**Rows from a 3D scene dataset**
——

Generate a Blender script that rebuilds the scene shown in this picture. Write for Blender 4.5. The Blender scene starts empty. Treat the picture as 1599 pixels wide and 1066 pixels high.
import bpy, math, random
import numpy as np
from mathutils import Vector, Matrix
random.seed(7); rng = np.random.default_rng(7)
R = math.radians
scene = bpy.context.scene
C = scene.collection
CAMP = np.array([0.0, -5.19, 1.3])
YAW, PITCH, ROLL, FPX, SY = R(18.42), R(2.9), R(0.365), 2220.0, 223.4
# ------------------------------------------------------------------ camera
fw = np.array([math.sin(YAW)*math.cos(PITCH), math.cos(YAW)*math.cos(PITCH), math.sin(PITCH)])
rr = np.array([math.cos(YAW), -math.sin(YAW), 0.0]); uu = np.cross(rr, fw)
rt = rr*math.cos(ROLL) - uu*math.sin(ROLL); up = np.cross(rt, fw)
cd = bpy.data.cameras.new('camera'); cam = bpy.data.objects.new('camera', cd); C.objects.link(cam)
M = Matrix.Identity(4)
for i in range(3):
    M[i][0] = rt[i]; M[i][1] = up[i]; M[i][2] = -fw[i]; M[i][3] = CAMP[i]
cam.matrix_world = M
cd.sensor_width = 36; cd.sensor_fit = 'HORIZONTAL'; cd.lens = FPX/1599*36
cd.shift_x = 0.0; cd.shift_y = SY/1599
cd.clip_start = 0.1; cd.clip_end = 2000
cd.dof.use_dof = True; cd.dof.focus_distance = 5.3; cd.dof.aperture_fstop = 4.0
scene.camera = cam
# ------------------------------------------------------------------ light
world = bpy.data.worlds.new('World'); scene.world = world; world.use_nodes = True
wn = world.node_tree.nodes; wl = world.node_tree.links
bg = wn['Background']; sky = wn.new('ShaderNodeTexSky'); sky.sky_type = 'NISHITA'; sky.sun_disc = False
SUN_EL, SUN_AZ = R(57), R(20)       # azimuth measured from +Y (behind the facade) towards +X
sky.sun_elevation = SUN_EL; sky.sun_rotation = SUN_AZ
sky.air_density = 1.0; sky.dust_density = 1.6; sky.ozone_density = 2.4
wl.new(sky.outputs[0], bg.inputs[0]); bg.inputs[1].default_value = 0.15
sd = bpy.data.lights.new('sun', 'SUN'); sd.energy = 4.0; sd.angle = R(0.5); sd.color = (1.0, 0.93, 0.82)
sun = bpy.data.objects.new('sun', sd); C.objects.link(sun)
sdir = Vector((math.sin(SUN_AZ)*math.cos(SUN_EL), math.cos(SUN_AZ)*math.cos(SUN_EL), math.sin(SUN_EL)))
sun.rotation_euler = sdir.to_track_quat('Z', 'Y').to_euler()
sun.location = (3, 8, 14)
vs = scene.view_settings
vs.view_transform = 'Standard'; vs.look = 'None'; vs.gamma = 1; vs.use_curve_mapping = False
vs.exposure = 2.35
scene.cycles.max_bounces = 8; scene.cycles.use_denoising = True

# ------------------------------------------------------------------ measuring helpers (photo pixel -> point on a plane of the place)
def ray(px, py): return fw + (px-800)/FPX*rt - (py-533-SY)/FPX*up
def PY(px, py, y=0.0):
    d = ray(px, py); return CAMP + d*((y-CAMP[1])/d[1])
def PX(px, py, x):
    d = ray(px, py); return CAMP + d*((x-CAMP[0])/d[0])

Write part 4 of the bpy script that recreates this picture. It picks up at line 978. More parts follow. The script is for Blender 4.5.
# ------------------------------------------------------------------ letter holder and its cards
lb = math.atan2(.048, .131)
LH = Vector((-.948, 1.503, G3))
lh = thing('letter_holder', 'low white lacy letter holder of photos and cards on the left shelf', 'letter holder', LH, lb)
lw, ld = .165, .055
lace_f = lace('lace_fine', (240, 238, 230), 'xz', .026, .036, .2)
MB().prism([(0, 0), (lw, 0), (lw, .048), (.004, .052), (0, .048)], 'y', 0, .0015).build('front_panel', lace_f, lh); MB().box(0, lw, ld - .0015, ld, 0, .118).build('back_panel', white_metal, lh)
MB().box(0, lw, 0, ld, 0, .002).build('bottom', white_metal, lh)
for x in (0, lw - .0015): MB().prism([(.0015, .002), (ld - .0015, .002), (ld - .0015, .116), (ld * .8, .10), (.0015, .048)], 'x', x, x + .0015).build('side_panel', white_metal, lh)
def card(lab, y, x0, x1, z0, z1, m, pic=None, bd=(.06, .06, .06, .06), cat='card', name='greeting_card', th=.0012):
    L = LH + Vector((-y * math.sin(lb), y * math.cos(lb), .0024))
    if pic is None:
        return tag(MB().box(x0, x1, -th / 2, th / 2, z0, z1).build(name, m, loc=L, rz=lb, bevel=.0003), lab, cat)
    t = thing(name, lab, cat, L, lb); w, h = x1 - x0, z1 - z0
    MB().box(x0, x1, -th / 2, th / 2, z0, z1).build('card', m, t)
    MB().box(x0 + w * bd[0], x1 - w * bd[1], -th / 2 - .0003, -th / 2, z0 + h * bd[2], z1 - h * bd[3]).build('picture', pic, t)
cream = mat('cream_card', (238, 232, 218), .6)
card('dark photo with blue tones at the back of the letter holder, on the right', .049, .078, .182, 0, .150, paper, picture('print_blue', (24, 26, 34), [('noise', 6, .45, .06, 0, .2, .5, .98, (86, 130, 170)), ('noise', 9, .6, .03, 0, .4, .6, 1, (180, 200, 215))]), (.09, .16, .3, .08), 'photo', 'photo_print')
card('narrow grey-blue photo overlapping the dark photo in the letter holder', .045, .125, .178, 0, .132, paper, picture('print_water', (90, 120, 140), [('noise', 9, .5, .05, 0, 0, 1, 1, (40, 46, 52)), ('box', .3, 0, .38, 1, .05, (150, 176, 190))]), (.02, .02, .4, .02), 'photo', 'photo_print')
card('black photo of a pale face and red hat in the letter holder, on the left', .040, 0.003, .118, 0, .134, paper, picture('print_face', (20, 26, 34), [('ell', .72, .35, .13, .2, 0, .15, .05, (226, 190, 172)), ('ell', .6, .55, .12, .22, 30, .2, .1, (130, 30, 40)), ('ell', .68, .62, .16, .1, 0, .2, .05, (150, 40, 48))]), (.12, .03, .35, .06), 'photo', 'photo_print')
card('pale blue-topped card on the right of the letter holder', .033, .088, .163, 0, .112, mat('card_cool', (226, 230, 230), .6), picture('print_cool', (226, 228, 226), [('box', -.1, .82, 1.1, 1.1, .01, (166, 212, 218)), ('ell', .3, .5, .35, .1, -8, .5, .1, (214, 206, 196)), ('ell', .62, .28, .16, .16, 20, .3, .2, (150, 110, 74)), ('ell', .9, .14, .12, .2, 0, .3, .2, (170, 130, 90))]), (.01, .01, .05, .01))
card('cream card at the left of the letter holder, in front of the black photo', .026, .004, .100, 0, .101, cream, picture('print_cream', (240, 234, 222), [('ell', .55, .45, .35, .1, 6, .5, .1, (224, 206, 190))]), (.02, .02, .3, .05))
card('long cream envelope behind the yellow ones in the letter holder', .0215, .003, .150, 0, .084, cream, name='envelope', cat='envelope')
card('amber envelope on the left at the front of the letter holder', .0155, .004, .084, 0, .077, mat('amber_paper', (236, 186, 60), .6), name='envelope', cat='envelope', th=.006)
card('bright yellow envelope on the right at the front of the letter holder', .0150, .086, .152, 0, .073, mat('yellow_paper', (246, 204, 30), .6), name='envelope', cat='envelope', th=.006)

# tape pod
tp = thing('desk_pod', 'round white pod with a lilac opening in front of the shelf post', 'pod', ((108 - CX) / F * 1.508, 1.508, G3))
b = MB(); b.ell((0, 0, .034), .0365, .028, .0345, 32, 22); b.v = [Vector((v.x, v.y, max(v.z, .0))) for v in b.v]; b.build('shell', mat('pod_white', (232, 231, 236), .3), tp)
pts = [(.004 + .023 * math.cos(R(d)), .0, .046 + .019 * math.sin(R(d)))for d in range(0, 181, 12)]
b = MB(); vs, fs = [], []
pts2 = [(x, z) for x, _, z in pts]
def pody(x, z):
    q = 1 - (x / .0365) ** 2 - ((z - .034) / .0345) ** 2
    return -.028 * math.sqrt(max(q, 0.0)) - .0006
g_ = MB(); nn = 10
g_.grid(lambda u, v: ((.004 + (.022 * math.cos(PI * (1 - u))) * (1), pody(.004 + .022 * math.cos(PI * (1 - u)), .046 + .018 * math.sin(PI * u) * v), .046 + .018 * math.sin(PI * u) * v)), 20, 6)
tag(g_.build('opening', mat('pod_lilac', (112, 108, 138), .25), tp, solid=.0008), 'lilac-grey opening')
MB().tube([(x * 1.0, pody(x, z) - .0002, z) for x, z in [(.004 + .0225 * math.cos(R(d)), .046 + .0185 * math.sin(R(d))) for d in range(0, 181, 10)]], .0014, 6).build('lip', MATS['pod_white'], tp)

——

**EXERCISE BRIEF**
In the entries above, find every line holding the word "this" and copy it out.

**WRITTEN RESPONSE**
Generate a Blender script that rebuilds the scene shown in this picture. Write for Blender 4.5. The Blender scene starts empty. Treat the picture as 1599 pixels wide and 1066 pixels high.
Write part 4 of the bpy script that recreates this picture. It picks up at line 978. More parts follow. The script is for Blender 4.5.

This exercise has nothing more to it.